Just a Sample

April 3, 2009
Posted by Jay Livingston

Obama has nominated a sociologist to head the census bureau, Robert Groves (summa at Dartmouth, degrees in statistics and sociology from Michigan, where he is now a professor). According to the New York Times, the choice of Groves, “instantly made Republicans nervous.”

The problem is scientific sampling, also known as the possibility that we might actually get an accurate count of the kinds of people the census usually undercounts.
Republicans expressed alarm because of one of Mr. Groves’s specialties, statistical sampling — roughly speaking, the process of extrapolating from the numbers of people actually counted to arrive at estimates of those uncounted and, presumably, arriving at a realistic total.
The Republicans favor a census that tries to count each person individually, an obvious impossibility with a systematic bias in favor of people who are in places that make them easy to count.

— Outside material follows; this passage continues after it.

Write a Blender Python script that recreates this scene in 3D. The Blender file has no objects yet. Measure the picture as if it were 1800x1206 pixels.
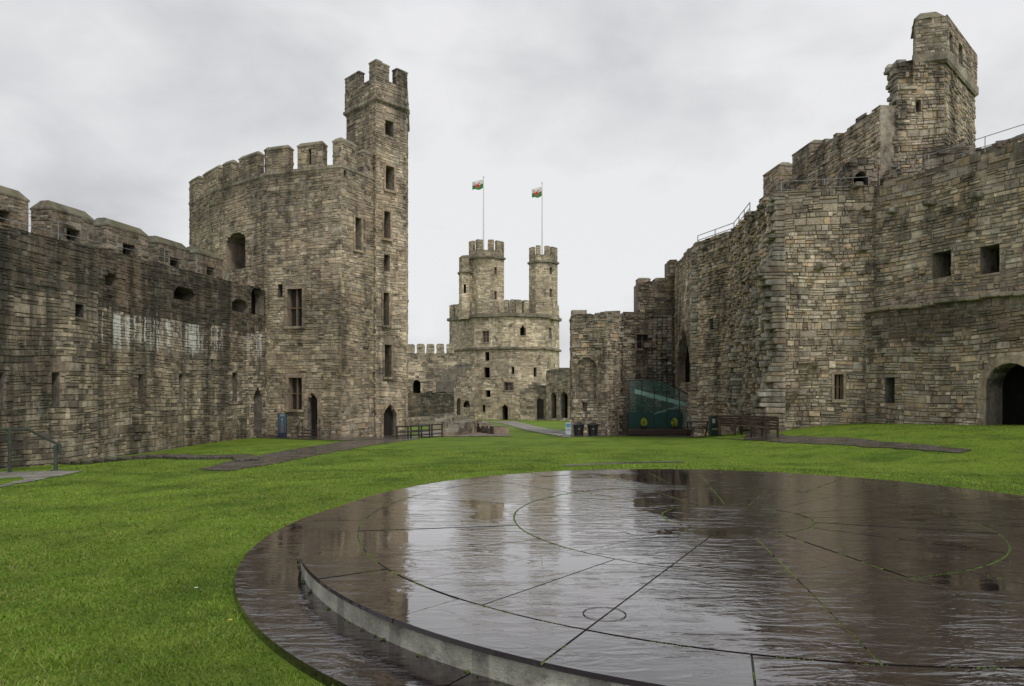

I remember an anecdote from a book on sampling – I wish I could remember the author and title – about a social scientist who had done some research on soldiers and was presenting his finding to a general in the Pentagon. The officer questioned the idea of sampling. How could you know about the hundreds of thousands of soldiers in the military by talking to a couple of thousand. How many should we talk to, asked the sociologist. “You gotta do ’em all,” said the general.

“General,” said the sociologist. “When you go to the doctor, he takes a little tube of blood to find out how much cholesterol and other things are in your blood. That’s a sample. Do you tell him that if he really wants to know the true amount, he has to take it all?”